Without the pictures, return exactly the lines from the one with "Generate a Blender" through the one with "R_, U_, F_ = cam_axes()". Both end lines belong in the copy.

- Given records:
>> Begin
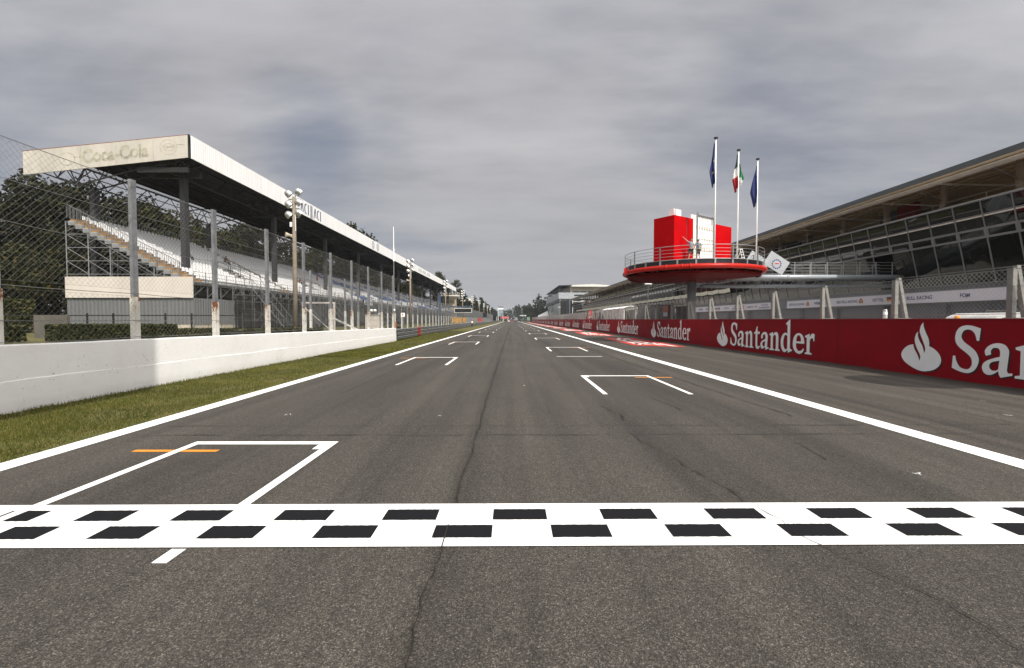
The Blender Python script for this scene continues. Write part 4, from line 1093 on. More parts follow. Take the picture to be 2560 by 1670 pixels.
>> End
>> Begin
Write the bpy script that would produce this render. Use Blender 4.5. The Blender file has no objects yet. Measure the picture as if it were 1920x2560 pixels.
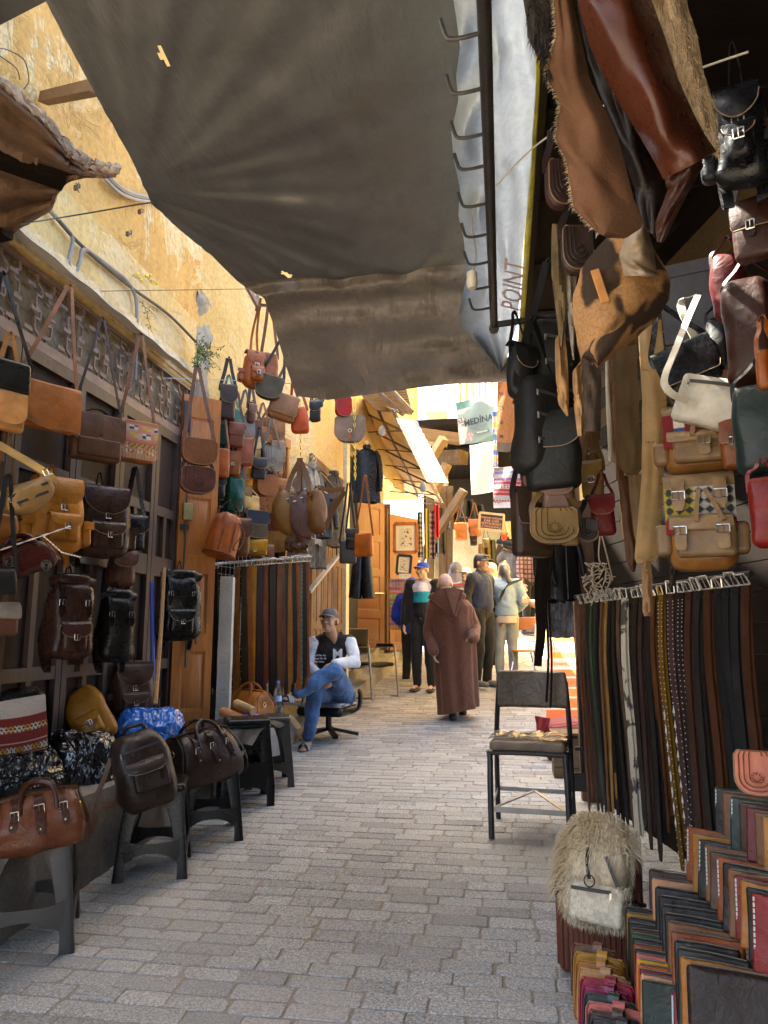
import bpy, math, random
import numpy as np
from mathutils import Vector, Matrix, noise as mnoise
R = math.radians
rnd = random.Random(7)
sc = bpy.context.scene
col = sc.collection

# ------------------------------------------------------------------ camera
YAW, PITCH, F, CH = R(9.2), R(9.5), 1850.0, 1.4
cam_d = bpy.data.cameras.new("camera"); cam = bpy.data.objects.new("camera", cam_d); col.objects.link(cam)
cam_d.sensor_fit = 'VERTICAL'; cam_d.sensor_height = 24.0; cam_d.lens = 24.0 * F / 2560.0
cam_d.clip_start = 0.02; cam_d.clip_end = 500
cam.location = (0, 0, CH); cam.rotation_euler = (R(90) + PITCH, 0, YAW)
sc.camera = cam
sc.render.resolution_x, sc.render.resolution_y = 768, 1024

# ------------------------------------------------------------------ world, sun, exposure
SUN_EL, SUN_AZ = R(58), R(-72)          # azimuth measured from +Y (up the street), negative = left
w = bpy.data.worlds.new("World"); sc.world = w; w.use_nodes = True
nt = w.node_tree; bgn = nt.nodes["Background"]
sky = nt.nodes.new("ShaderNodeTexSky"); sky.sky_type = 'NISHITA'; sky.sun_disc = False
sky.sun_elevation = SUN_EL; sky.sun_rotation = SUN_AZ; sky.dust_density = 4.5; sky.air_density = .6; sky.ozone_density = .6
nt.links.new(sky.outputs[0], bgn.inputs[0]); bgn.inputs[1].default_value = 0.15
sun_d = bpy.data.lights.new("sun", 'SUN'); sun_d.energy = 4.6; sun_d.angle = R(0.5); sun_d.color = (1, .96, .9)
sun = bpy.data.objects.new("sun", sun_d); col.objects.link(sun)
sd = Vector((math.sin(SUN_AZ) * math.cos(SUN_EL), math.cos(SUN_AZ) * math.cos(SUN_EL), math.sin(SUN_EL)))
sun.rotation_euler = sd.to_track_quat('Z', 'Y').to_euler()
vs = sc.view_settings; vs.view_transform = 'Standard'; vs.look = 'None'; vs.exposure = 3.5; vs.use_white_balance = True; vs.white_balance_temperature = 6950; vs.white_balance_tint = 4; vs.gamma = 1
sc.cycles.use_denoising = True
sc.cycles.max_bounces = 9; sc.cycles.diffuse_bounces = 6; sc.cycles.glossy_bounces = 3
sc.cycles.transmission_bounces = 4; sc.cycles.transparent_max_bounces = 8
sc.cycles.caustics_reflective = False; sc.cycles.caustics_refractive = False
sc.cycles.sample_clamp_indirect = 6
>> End
>> Begin
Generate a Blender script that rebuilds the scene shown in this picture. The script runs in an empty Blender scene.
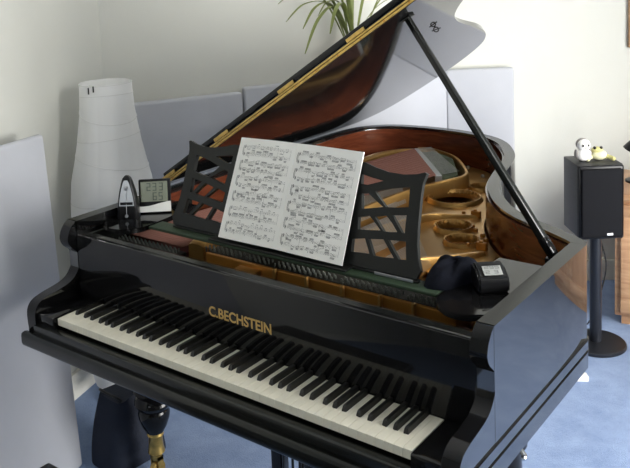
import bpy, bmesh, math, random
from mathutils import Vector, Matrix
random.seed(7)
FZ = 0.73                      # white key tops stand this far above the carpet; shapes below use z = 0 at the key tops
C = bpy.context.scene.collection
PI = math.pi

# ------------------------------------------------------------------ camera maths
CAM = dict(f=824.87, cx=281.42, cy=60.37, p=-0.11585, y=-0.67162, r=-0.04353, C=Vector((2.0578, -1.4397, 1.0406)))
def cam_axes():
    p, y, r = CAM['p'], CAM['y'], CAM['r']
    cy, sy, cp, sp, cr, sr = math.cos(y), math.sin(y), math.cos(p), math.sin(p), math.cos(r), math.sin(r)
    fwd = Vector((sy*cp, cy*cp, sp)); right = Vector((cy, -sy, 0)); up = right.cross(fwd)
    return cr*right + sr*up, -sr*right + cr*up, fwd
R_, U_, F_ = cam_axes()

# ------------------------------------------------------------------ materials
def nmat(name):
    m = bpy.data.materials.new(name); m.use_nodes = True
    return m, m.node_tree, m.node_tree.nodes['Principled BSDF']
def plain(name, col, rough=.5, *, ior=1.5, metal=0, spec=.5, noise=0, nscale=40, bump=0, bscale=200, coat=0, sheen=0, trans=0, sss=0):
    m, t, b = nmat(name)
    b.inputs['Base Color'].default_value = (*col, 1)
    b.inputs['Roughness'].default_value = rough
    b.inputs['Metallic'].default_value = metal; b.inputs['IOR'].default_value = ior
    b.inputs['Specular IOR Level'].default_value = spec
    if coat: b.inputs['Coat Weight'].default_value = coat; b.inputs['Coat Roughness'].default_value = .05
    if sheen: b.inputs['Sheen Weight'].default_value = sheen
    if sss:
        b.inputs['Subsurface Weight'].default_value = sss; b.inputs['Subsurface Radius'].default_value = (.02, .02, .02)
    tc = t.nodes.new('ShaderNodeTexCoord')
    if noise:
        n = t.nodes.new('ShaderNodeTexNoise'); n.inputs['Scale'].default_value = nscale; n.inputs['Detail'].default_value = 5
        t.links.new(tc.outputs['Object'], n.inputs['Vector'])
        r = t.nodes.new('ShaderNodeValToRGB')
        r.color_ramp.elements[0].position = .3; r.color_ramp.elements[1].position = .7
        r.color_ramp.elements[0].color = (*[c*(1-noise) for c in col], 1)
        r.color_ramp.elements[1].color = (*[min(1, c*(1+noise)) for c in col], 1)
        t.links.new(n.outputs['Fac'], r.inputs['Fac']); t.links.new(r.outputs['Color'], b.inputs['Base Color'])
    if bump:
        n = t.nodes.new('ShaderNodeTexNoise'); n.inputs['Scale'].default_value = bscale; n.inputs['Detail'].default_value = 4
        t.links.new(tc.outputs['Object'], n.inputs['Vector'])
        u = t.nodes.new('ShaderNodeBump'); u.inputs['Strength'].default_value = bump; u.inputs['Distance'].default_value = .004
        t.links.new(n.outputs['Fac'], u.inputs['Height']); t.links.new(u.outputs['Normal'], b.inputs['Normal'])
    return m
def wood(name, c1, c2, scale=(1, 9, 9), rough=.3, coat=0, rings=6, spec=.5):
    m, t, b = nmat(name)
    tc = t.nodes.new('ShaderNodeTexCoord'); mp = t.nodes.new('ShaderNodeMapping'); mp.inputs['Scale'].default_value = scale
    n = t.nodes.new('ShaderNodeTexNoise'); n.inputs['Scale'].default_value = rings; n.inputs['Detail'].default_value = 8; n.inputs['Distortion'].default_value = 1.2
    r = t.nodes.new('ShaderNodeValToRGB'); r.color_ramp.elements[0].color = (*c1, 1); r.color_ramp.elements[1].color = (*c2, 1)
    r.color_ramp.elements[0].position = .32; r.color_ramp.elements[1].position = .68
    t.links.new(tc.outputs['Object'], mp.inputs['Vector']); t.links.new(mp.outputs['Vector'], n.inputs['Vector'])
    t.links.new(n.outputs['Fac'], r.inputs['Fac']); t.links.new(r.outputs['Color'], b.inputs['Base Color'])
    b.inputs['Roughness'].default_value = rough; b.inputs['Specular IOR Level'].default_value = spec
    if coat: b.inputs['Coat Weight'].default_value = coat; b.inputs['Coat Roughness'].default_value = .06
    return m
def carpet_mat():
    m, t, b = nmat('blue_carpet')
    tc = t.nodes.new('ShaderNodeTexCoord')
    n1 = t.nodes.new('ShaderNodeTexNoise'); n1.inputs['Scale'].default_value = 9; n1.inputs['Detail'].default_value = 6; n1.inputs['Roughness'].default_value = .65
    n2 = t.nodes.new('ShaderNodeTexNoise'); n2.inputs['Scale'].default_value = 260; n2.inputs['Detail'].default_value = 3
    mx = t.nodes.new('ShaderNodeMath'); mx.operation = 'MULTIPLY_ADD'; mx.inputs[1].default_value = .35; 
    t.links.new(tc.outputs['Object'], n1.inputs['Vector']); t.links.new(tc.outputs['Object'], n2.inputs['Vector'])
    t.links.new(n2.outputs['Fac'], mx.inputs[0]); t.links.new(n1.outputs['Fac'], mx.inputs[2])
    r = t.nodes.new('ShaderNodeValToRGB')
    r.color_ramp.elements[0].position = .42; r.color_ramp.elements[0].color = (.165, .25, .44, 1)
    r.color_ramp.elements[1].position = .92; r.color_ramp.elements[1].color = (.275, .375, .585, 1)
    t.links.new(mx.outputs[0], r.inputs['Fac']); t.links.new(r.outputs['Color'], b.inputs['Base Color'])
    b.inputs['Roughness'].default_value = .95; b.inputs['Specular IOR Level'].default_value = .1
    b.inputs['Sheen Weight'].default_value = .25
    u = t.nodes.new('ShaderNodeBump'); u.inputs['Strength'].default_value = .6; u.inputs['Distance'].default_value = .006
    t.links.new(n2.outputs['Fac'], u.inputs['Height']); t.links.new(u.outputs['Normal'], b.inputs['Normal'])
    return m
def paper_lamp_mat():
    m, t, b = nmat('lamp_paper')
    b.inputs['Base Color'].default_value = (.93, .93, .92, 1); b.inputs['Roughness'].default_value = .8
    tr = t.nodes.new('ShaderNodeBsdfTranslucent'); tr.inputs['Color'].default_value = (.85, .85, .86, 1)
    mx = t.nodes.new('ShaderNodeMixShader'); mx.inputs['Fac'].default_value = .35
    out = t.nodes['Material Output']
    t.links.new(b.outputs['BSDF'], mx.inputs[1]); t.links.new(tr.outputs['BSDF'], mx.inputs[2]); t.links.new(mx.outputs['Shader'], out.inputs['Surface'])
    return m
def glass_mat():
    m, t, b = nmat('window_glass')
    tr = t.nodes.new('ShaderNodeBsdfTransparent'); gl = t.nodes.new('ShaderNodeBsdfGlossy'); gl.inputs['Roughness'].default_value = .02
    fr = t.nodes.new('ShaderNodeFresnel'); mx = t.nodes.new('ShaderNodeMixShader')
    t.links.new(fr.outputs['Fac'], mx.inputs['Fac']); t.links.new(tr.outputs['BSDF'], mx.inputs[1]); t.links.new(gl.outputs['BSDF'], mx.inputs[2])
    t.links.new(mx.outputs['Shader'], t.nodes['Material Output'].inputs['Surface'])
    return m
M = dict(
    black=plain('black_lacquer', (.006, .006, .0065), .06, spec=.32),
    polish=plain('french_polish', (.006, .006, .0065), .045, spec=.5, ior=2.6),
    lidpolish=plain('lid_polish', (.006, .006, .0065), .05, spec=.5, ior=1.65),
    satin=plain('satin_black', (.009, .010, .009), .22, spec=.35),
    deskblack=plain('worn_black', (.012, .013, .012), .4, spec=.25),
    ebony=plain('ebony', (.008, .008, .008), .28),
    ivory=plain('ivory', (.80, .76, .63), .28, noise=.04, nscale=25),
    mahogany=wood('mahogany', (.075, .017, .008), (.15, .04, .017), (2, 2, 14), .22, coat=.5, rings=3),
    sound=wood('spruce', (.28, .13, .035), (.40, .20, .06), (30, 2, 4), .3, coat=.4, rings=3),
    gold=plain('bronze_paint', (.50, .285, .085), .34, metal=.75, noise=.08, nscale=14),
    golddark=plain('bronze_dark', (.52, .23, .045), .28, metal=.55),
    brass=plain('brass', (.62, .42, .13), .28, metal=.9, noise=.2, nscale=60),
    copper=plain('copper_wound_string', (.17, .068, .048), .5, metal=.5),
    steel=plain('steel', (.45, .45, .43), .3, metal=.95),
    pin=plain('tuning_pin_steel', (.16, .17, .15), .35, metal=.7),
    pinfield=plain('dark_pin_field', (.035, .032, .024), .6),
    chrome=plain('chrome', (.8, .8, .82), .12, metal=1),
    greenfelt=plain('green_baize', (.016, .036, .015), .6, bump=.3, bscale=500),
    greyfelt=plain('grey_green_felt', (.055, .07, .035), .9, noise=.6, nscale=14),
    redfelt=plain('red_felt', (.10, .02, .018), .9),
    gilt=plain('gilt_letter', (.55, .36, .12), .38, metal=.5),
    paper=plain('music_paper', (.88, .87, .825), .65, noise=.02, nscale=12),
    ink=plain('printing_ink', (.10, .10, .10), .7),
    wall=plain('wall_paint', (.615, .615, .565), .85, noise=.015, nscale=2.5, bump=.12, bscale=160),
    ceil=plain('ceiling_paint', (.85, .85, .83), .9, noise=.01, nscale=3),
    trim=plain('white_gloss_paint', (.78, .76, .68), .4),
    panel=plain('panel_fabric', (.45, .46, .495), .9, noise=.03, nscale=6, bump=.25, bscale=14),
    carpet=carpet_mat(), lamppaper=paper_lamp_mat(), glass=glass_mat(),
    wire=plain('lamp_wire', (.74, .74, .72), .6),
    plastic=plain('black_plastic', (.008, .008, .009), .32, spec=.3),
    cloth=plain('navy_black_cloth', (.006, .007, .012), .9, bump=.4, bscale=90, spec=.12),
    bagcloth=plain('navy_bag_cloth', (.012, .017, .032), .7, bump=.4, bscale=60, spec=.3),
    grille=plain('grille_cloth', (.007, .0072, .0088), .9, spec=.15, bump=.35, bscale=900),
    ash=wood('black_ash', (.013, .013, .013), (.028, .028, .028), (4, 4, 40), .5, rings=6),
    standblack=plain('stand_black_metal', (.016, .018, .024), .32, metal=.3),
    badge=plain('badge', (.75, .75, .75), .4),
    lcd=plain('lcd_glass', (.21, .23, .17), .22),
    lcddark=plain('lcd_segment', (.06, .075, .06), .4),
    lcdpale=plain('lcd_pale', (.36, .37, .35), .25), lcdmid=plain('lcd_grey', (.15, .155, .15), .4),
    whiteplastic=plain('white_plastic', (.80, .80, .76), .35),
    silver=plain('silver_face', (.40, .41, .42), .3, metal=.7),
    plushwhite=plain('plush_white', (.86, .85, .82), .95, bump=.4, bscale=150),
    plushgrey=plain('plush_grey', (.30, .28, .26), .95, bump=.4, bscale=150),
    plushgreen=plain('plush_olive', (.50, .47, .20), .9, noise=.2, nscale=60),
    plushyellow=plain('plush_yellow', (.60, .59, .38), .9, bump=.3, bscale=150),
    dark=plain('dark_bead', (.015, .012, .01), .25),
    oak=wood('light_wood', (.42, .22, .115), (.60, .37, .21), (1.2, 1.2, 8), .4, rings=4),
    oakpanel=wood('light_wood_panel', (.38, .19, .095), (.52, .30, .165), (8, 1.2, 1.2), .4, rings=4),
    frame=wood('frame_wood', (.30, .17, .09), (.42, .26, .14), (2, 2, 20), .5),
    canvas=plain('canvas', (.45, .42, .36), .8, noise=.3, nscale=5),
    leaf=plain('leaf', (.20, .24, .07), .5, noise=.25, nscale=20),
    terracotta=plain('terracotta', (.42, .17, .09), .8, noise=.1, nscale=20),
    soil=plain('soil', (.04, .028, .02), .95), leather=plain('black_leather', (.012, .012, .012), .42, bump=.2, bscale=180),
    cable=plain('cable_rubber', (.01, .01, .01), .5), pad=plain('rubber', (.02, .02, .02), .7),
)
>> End
- Result of this exercise:
Generate a Blender script that rebuilds the scene shown in this picture. The script runs in an empty Blender scene.
import bpy, bmesh, math, random
from mathutils import Vector, Matrix
random.seed(7)
FZ = 0.73                      # white key tops stand this far above the carpet; shapes below use z = 0 at the key tops
C = bpy.context.scene.collection
PI = math.pi

# ------------------------------------------------------------------ camera maths
CAM = dict(f=824.87, cx=281.42, cy=60.37, p=-0.11585, y=-0.67162, r=-0.04353, C=Vector((2.0578, -1.4397, 1.0406)))
def cam_axes():
    p, y, r = CAM['p'], CAM['y'], CAM['r']
    cy, sy, cp, sp, cr, sr = math.cos(y), math.sin(y), math.cos(p), math.sin(p), math.cos(r), math.sin(r)
    fwd = Vector((sy*cp, cy*cp, sp)); right = Vector((cy, -sy, 0)); up = right.cross(fwd)
    return cr*right + sr*up, -sr*right + cr*up, fwd
R_, U_, F_ = cam_axes()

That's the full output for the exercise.